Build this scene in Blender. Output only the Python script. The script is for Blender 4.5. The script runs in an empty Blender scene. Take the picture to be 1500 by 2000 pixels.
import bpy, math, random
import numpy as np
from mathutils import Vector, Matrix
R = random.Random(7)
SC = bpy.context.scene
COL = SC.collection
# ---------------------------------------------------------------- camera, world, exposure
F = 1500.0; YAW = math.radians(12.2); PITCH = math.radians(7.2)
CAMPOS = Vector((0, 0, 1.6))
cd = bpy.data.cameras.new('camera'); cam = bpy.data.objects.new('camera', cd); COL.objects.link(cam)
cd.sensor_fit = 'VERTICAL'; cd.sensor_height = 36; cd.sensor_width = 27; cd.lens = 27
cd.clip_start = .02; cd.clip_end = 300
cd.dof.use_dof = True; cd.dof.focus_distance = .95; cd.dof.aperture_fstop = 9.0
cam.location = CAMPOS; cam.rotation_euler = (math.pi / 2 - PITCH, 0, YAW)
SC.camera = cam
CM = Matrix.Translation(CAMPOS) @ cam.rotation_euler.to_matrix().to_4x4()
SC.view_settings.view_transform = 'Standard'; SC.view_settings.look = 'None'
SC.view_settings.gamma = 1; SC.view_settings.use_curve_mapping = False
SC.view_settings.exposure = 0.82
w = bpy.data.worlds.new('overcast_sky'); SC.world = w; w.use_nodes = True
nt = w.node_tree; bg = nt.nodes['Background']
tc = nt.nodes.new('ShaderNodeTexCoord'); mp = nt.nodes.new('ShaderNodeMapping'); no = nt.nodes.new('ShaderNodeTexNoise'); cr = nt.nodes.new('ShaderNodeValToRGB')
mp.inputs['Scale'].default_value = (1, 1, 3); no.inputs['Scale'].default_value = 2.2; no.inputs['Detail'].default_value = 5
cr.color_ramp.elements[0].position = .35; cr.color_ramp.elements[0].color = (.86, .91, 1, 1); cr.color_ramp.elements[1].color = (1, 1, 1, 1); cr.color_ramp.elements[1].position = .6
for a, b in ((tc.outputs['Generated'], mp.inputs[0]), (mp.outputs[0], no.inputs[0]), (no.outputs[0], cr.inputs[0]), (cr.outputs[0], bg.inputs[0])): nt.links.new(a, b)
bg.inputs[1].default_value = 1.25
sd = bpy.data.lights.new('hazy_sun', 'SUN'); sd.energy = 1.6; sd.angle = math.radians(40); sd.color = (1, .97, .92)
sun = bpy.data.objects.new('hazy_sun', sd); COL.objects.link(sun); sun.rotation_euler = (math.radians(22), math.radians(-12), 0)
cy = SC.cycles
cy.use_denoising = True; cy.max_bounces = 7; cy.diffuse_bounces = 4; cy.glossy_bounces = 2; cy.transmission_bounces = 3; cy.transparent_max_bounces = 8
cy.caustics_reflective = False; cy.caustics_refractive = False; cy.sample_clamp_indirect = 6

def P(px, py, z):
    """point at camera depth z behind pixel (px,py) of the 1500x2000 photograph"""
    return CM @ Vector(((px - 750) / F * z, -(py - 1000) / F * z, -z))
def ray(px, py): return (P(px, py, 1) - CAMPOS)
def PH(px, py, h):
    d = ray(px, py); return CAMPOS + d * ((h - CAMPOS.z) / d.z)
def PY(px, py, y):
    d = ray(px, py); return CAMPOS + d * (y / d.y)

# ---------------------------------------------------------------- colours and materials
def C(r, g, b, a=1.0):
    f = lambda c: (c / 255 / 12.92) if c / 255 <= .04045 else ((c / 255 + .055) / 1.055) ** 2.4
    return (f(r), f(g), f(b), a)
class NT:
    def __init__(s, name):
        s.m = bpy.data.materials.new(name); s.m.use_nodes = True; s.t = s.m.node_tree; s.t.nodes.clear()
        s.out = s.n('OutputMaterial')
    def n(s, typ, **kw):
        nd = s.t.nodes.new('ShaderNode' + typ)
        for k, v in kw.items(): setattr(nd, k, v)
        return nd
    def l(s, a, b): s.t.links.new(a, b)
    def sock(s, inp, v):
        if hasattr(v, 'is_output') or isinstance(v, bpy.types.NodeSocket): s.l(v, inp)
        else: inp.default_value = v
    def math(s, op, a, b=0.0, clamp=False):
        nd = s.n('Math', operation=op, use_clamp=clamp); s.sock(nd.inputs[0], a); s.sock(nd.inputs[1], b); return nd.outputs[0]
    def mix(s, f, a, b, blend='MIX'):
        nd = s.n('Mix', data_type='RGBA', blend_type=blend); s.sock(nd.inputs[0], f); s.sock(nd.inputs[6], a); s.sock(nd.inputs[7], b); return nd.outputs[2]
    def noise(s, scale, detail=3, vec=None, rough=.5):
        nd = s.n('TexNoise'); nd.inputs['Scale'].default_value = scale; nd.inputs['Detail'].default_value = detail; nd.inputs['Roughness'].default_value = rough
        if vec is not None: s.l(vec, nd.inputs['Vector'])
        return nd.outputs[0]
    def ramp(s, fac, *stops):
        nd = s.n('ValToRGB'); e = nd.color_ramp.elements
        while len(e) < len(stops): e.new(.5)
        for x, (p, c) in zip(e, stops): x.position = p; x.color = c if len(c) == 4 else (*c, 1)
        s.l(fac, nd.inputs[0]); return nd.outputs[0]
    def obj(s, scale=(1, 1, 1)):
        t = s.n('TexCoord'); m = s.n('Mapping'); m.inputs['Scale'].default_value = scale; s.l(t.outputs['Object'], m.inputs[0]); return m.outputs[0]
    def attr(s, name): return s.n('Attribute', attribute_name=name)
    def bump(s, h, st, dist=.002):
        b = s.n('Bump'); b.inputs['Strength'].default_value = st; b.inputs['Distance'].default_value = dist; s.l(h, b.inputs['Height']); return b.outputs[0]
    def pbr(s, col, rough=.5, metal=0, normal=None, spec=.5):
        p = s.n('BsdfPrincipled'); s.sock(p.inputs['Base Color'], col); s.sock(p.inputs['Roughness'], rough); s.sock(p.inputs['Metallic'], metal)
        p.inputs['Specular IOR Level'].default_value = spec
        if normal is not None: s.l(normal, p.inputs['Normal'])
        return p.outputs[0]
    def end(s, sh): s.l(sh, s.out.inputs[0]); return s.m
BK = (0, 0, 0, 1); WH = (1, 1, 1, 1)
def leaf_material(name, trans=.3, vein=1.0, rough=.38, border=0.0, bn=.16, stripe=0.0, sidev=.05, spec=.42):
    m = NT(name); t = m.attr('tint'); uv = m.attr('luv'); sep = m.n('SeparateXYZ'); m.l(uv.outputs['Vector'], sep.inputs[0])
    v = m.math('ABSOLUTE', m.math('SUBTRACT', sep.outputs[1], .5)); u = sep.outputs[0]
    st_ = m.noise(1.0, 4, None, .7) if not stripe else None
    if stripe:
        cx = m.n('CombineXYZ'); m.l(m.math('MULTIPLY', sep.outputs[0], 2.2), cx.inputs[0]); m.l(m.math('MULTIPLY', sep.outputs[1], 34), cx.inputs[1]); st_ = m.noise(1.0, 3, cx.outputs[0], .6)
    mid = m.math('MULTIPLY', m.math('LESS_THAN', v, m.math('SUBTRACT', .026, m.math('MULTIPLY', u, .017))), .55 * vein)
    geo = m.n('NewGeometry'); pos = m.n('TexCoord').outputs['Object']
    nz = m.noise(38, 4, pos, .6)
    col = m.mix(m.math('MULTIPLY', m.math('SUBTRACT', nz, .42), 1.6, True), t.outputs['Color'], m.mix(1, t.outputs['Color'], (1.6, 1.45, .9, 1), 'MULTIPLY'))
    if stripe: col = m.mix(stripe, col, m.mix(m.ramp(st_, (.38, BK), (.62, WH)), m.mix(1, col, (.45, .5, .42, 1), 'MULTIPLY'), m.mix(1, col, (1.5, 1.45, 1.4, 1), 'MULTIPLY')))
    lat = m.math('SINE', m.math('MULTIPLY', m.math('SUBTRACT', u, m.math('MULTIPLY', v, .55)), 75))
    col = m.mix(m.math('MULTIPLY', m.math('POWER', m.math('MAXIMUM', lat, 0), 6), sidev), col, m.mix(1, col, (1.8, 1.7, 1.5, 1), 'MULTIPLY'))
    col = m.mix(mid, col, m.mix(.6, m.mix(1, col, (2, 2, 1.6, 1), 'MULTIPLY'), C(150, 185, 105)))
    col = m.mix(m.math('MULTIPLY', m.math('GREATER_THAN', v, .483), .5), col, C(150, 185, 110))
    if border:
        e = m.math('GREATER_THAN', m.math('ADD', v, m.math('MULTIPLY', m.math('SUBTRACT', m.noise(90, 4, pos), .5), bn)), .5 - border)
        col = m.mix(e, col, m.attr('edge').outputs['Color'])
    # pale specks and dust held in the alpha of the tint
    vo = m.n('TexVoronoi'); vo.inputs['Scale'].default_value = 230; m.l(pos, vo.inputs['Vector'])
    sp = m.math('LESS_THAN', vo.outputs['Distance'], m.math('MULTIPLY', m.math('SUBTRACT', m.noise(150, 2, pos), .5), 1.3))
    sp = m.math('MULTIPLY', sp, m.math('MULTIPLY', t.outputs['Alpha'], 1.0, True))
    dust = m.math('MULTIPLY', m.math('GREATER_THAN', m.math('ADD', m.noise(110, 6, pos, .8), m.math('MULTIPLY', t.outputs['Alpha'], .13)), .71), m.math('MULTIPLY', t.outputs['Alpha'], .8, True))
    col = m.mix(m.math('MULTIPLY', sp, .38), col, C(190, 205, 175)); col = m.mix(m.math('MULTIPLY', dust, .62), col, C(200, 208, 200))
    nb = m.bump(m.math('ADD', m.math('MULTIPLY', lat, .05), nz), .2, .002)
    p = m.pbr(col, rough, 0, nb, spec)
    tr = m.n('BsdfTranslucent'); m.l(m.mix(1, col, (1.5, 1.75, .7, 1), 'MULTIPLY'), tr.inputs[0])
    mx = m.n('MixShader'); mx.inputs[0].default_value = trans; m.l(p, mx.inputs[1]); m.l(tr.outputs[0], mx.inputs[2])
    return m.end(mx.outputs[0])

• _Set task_
Every line that holds the word "scene" should be extracted.

• _Full response_
Build this scene in Blender. Output only the Python script. The script is for Blender 4.5. The script runs in an empty Blender scene. Take the picture to be 1500 by 2000 pixels.
SC = bpy.context.scene